Über Jahrhunderte, über Jahrtausende hieß es nach strenger ungeschriebener Ordnung: Götter bleiben Götter. Gott im Himmel und der Mensch auf Erden. Dazwischen fährt kein Zug von oben nach unten, da führt kein Pfad vom Himmel auf die Erde. Gebote kann man geben, Propheten kann man schicken, ja. Aber als Gott selber ein Mensch werden? Das war göttliches No-Go. Tabu. Heiliges muss doch heilig bleiben.
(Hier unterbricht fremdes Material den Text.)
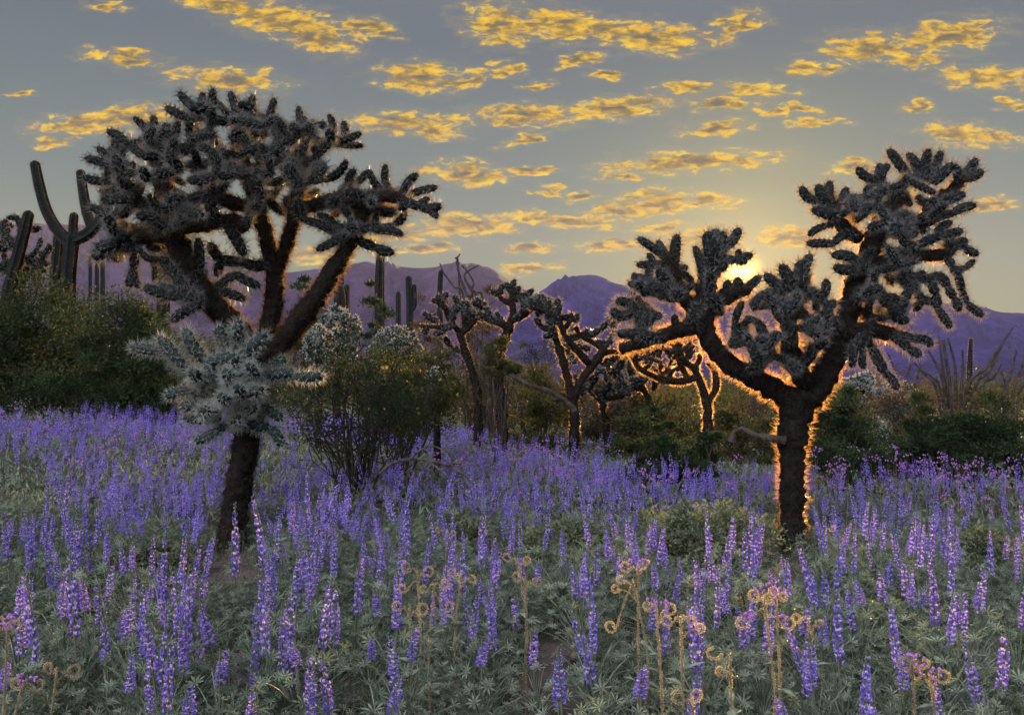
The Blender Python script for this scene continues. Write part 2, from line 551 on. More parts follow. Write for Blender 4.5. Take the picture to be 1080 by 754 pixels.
mountain([(-500, 262), (-200, 250), (-60, 240), (35, 236), (105, 238), (180, 258), (250, 280), (300, 288), (335, 284), (420, 300), (520, 320)],
         3000, 900, 'pale violet far ridge at the left', 1)
mountain([(250, 330), (300, 305), (335, 290), (355, 281), (385, 276), (440, 283), (480, 278), (512, 280), (524, 286), (538, 298), (560, 308), (620, 330), (700, 350)],
         2300, 800, 'flat topped violet mountain in the middle', 2)
mountain([(480, 345), (530, 325), (565, 309), (585, 299), (603, 292), (628, 290), (645, 297), (665, 302), (690, 307), (740, 312), (820, 318), (900, 317), (970, 318), (1030, 321),
          (1046, 328), (1080, 331), (1200, 322), (1400, 300), (1600, 330)], 1900, 700, 'violet mountain with a notched crest toward the right', 3, 'mount_blue')

# haze round everything
hm = bpy.data.materials.new('haze')
hm.use_nodes = True
ht = NT(hm.node_tree)
hm.node_tree.nodes.clear()
pv = ht.n('ShaderNodeVolumePrincipled')
pv.inputs['Color'].default_value = (0.60, 0.62, 1.0, 1)
pv.inputs['Density'].default_value = 0.00006
pv.inputs['Anisotropy'].default_value = 0.0
ho = ht.n('ShaderNodeOutputMaterial')
hm.node_tree.links.new(pv.outputs[0], ho.inputs['Volume'])
bx = np.array([[sx, sy, sz] for sx in (-4200, 4200) for sy in (-40, 4000) for sz in (-16, 560)], float)
bt = [[0, 1, 3], [0, 3, 2], [4, 6, 7], [4, 7, 5], [0, 4, 5], [0, 5, 1], [2, 3, 7], [2, 7, 6], [0, 2, 6], [0, 6, 4], [1, 5, 7], [1, 7, 3]]
tag(link('haze', mesh('haze', Geo().add(bx, bt), [hm])), kind='stuff')

# ------------------------------------------------------------------ cholla joints
JR = 0.032


def joint_geo(L, rng, nsp=8, splen=0.040, spw=0.0016, nseg=10, ring=0.020):
    m = max(5, int(L / ring) + 1)
    t = np.linspace(0, 1, m)
    bend = 0.10 * L * rng.normal()
    pts = np.stack([bend * np.sin(t * math.pi), 0.05 * L * rng.normal() * np.sin(t * math.pi), t * L], 1)
    prof = JR * np.clip(np.minimum(0.62 + t * 3.0, 1.0) * (1 - 0.10 * np.sin(t * 9)), 0, 1)
    prof = prof * np.sqrt(np.clip((1.04 - t) / 0.16, 0, 1)).clip(0.35, 1)
    v, tr, n = tube(pts, prof, nseg, 0.06, True, rng=rng)
    body = (v, tr)
    idx = np.array([i * nseg + j for i in range(m) for j in range(nseg) if (i + j) % 2 == 0])
    base = np.repeat(v[idx], nsp, 0)
    nn = np.repeat(n[idx], nsp, 0)
    tz = np.repeat((idx // nseg) / (m - 1), nsp)
    nn = unit(nn + np.array([0, 0, 1.0]) * np.clip((tz - 0.75) * 5, 0, 1.3)[:, None])
    d = spread(nn, (0, 0, 1), 0.55, 0.18, rng)
    ln = splen * rng.uniform(0.55, 1.15, len(base))
    nv, nt = needles(base, d, ln, spw, rng)
    g = Geo().add(body[0], body[1], 0).add(nv, nt, 1)
    return g.arrays()


JL = (0.10, 0.16, 0.23, 0.31)


def joint_set(seed, per=2, **kw):
    rng = np.random.default_rng(seed)
    return [[joint_geo(L, rng, **kw) for _ in range(per)] for L in JL]


SETS = {
    'near': joint_set(1, 3, nsp=7, splen=0.056, spw=0.0016),
    'near_lo': joint_set(2, 3, nsp=6, nseg=8, splen=0.056, spw=0.0016),
    'big': joint_set(3, 3, nsp=7, splen=0.056, spw=0.0016),
    'mid': joint_set(4, 2, nsp=5, nseg=8, ring=0.028, splen=0.036, spw=0.0032),
    'pale': joint_set(5, 2, nsp=6, nseg=6, ring=0.03, splen=0.036, spw=0.0050),
}
JM = {}


def joint_mesh(sname, mats, li, k):
    key = (sname, mats, li, k)
    if key not in JM:
        JM[key] = mesh('joint', SETS[sname][li][k], list(mats), SETS[sname][li][k][2] == 0)
    return JM[key]


def cholla(base_px, base_D, label, limbs, chains, fills, sname='near', lo='near_lo', mats=('joint', 'spine'), name='chain_fruit_cholla', seed=1,
           rj=4.5, group=None, limb_mat=('bark', 'spine_dark'), limb_spines=26.0, spine_len=0.050, spine_w=0.0017, joints_max=100, depth=0.45, cat='cactus'):
    """limbs: list of (polyline of (px,py,r,dD)); chains: list of point lists with optional radius; fills: (polygon, count, dmin, dmax)"""
    rng = np.random.default_rng(seed)
    k = base_D / F
    b = P(base_px[0], base_px[1], base_D)
    root_loc = np.array([b[0], base_D, G(b[0], base_D)])
    root = empty(name, tuple(root_loc), label, cat, group)
    nodes = []
    for li, lb in enumerate(limbs):
        pts = np.array([P(q[0], q[1], base_D + q[3]) for q in lb])
        if li == 0:
            g0 = pts[0].copy()
            g0[2] = G(g0[0], g0[1]) - 0.06
            if pts[0][2] - g0[2] > 0.03:
                pts = np.vstack([g0, pts])
                lb = [(lb[0][0], lb[0][1], lb[0][2] * 1.15, 0)] + list(lb)
        rad = np.array([q[2] for q in lb]) * k * 0.86
        sp, sr = smooth_path(pts, rad, max(0.025, 0.028 * (base_D / 6.5)))
        sr = sr * (1 + 0.07 * rng.normal(size=len(sr)))
        v, t, n = tube(sp - root_loc, sr, 12 if base_D < 8 else 8, 0.03, True, rng=rng)
        v[:len(n)] += n * (rng.normal(size=len(n)) * sr.mean() * 0.10)[:, None]
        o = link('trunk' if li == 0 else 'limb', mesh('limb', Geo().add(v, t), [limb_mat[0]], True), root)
        # spines along the bark
        length = np.sum(np.linalg.norm(np.diff(sp, axis=0), axis=1))
        cnt = int(length / k * limb_spines)
        if cnt:
            idx = rng.integers(0, len(n), cnt)
            tanv = unit(np.gradient(sp, axis=0))[np.minimum(idx // (12 if base_D < 8 else 8), len(sp) - 1)]
            d = unit(n[idx] + rng.normal(size=(cnt, 3)) * 0.5 + tanv * 0.25)
            jit = rng.normal(size=(cnt, 3)) * sr.mean() * 0.1 + tanv * rng.uniform(-.9, .9, (cnt, 1)) * np.linalg.norm(sp[1] - sp[0])
            jit = jit + np.cross(n[idx], tanv) * rng.uniform(-.5, .5, (cnt, 1)) * sr.mean() * 0.6
            nv, nt = needles(v[idx] + jit * 0.6, d, spine_len * rng.uniform(0.25, 1.15, cnt), spine_w, rng)
            link('spines', mesh('spines', Geo().add(nv, nt), [limb_mat[1]]), o)
        for q in range(0, len(sp), 3):
            nodes.append((sp[q], sr[q]))
    N0 = [np.array(q[0]) for q in nodes]
    segs = []                     # (p0, p1, radius)

    def grow(target, r, maxlen):
        arr = np.array(N0)
        dd = np.linalg.norm(arr - target, axis=1) + 0.25 * np.maximum(0, arr[:, 2] - target[2])
        st = arr[int(np.argmin(dd))]
        dist = np.linalg.norm(target - st)
        if dist < maxlen * 0.22:
            return
        n = max(1, int(math.ceil(dist / (maxlen * rng.uniform(0.65, 1.25)))))
        prev = st
        for q in range(1, n + 1):
            p = st + (target - st) * q / n
            if q < n:
                p = p + rng.normal(size=3) * dist * 0.05
            segs.append((prev, p, r * rng.uniform(0.74, 1.16)))
            N0.append(p)
            N0.append((prev + p) / 2)
            prev = p

    rw = rj * k
    ml = 46 * k * (rj / 5.0)
    for ch in chains:
        pts, dz, r = ch[0], ch[1], (ch[2] if len(ch) > 2 else rj) * k
        dz0 = dz if dz is not None else rng.uniform(-depth, depth) * 0.7
        prev = None
        for q in pts:
            p = P(q[0], q[1], base_D + dz0 + (q[2] if len(q) > 2 else 0))
            if prev is None:
                arr = np.array(N0)
                if np.min(np.linalg.norm(arr - p, axis=1)) > 5 * k:
                    grow(p, r, ml)
            else:
                segs.append((prev, p, r))
            N0.append(p)
            if prev is not None:
                N0.append((p + prev) / 2)
            prev = p
    for poly, cnt, d0, d1 in fills:
        poly = np.array(poly, float)
        lo_, hi_ = poly.min(0), poly.max(0)
        ctr = (lo_ + hi_) / 2
        made = 0
        cand = []
        while made < cnt:
            q = rng.uniform(lo_, hi_)
            inside = False
            jx = len(poly) - 1
            for ix in range(len(poly)):
                if (poly[ix, 1] > q[1]) != (poly[jx, 1] > q[1]) and q[0] < (poly[jx, 0] - poly[ix, 0]) * (q[1] - poly[ix, 1]) / (poly[jx, 1] - poly[ix, 1]) + poly[ix, 0]:
                    inside = not inside
                jx = ix
            if not inside:
                continue
            e = np.abs((q - ctr) / (hi_ - lo_) * 2)
            dome = math.sqrt(max(0.08, 1 - (e ** 2).sum() * 0.6))
            cand.append(P(q[0], q[1], base_D + rng.uniform(d0, d1) * dome))
            made += 1
        arr = np.array([q[0] for q in nodes])
        cand.sort(key=lambda c: np.min(np.linalg.norm(arr - c, axis=1)))
        for c in cand:
            grow(c, rw, ml)
    # place the joints: the hundred that show largest as parts, the rest as one mass
    order = sorted(range(len(segs)), key=lambda q: -np.linalg.norm(segs[q][1] - segs[q][0]) * segs[q][2] / (segs[q][0][1] + segs[q][1][1]) + 0.02 * (segs[q][0][1] - base_D) * rw)
    rest = Geo()
    for rank, q in enumerate(order):
        p0, p1, r = segs[q]
        d = p1 - p0
        L = np.linalg.norm(d) + 0.2 * r
        if L < 1e-3:
            continue
        s = r / JR
        li = int(np.argmin([abs(math.log(L / s / jl)) for jl in JL]))
        zs = min(max(L / JL[li], 0.6 * s), 1.7 * s)
        fr = frame(d)
        a = rng.uniform(0, 6.283)
        rot = fr @ np.array([[math.cos(a), -math.sin(a), 0], [math.sin(a), math.cos(a), 0], [0, 0, 1]])
        m3 = rot @ np.diag([s, s, zs])
        m4 = np.eye(4)
        m4[:3, :3] = m3
        m4[:3, 3] = p0 - root_loc
        if rank < joints_max:
            kk = int(rng.integers(0, len(SETS[sname][li])))
            o = link('joint', joint_mesh(sname, mats, li, kk), root)
            o.location = m4[:3, 3]
            o.rotation_euler = Matrix(rot.tolist()).to_euler()
            o.scale = (s, s, zs)
        else:
            kk = int(rng.integers(0, len(SETS[lo][li])))
            rest.add_geo(SETS[lo][li][kk], m4)
    if rest.v:
        tag(link('joints', mesh('joints', rest, list(mats), rest.arrays()[2] == 0), root), kind='stuff')
    return root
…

Ein heiliger Gott kann nicht gemein werden mit Menschenkram und Menschenkummer. Kann doch nicht teilen Menschen Herz und Hunger.
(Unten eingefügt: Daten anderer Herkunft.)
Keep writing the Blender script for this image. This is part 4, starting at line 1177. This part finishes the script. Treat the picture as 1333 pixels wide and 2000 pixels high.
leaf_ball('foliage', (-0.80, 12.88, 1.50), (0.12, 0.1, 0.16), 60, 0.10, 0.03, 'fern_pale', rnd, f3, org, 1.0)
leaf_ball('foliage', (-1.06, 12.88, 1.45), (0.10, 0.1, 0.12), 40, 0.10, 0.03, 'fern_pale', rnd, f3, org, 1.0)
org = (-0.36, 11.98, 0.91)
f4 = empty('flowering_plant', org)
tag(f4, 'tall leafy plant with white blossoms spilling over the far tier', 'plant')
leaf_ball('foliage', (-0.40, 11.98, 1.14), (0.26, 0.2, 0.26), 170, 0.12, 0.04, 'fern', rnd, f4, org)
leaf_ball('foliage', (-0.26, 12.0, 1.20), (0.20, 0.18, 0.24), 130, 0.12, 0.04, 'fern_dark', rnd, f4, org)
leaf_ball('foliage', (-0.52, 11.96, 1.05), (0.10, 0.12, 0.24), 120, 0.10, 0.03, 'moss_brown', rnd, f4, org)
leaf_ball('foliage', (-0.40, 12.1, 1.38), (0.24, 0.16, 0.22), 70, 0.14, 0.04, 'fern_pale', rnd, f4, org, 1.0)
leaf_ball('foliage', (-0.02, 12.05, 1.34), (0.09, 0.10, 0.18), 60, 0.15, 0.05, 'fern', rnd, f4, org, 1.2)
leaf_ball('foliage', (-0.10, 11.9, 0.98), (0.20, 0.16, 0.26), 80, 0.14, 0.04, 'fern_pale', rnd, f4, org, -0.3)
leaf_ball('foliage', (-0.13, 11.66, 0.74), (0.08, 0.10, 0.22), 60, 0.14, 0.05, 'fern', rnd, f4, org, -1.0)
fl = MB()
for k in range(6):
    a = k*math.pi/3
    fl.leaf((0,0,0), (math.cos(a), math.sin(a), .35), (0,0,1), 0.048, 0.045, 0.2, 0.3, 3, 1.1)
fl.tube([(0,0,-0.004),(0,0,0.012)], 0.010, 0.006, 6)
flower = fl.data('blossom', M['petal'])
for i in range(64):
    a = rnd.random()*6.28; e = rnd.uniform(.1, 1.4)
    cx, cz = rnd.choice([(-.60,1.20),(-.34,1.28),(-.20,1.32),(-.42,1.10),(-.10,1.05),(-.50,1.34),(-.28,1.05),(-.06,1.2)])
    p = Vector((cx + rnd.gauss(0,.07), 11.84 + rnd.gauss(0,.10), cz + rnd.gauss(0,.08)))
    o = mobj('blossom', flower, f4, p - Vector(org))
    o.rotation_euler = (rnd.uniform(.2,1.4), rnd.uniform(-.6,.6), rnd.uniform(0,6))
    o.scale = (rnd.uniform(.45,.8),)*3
Gott in einem Menschen, das zu denken war ein Tabu und ist es für viele noch immer. Der Vater Jesu Christi hat dieses Tabu gebrochen. Er hat es getan „um des Menschen willen“. Deshalb dürfen wir, deshalb müssen wir um Gottes willen fragen, was um des Menschen willen nötig ist. Um Gottes willen fragen, wo menschliche Not zu wenden ist. Wo immer wir das tun, werden Herzen freier schlagen können, kommen Seelen aus ihrem Gefängnis, werden Menschen satt. Und dem Glauben wird ein Gleis gegeben. Amen.